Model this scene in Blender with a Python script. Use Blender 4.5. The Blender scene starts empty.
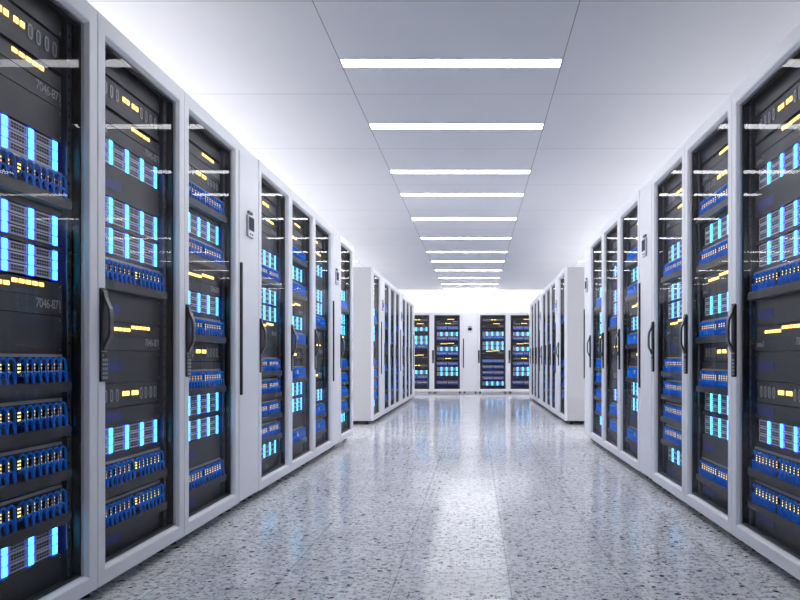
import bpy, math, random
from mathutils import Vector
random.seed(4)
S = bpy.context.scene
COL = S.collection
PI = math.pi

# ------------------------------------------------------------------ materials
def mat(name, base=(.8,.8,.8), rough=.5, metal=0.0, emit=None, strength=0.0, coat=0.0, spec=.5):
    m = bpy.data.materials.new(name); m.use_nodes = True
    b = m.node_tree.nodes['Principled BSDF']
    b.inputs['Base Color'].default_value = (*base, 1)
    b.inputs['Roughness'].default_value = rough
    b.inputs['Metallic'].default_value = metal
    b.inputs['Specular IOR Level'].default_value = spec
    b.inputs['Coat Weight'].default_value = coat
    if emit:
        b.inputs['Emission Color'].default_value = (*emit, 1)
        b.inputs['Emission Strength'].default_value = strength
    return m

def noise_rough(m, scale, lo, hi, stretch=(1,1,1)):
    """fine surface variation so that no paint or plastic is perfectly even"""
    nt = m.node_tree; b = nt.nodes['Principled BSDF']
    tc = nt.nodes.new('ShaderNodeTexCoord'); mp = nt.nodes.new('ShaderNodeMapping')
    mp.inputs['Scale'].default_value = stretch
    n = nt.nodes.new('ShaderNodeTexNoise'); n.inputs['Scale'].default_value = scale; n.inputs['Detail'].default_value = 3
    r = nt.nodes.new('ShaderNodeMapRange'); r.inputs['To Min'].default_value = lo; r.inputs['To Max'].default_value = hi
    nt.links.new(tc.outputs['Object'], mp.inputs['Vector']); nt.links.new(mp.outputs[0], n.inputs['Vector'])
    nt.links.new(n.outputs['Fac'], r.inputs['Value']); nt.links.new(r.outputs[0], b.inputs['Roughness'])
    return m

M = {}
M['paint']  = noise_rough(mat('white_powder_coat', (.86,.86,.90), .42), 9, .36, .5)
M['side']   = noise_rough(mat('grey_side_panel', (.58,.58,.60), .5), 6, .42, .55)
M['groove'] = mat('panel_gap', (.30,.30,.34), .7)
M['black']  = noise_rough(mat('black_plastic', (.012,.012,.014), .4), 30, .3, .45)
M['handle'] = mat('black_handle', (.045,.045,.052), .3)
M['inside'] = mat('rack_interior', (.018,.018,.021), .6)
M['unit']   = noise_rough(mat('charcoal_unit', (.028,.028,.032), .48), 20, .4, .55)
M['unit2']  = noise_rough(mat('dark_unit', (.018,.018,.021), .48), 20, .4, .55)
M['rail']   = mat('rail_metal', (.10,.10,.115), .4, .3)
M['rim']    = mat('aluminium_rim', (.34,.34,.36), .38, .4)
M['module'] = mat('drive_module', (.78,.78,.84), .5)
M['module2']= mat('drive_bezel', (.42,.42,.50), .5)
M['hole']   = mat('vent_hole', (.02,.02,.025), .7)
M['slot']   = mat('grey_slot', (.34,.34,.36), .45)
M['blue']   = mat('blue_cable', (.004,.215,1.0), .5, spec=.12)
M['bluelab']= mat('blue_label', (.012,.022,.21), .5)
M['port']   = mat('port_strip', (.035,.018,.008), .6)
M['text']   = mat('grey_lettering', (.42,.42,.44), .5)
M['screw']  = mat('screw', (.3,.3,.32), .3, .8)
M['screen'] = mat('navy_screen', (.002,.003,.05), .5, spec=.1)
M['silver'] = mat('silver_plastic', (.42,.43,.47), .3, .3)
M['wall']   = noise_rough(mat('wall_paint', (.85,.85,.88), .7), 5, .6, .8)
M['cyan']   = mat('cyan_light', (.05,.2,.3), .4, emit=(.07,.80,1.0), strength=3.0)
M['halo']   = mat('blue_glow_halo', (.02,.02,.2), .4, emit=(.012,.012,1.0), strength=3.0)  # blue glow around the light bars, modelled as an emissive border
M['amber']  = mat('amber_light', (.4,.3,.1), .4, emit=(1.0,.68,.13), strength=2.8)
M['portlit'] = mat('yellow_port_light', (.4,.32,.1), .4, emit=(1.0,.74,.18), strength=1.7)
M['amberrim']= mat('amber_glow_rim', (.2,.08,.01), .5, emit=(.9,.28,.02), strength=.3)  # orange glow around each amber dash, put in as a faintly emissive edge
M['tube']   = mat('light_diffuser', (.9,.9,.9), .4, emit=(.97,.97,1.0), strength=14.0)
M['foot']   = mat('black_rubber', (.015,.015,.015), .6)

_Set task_
Repeat only the lines from the beginning of the material through the line containing "PI = math.pi", both ends kept, leaving pictures out.

_Task answer_
Model this scene in Blender with a Python script. Use Blender 4.5. The Blender scene starts empty.
import bpy, math, random
from mathutils import Vector
random.seed(4)
S = bpy.context.scene
COL = S.collection
PI = math.pi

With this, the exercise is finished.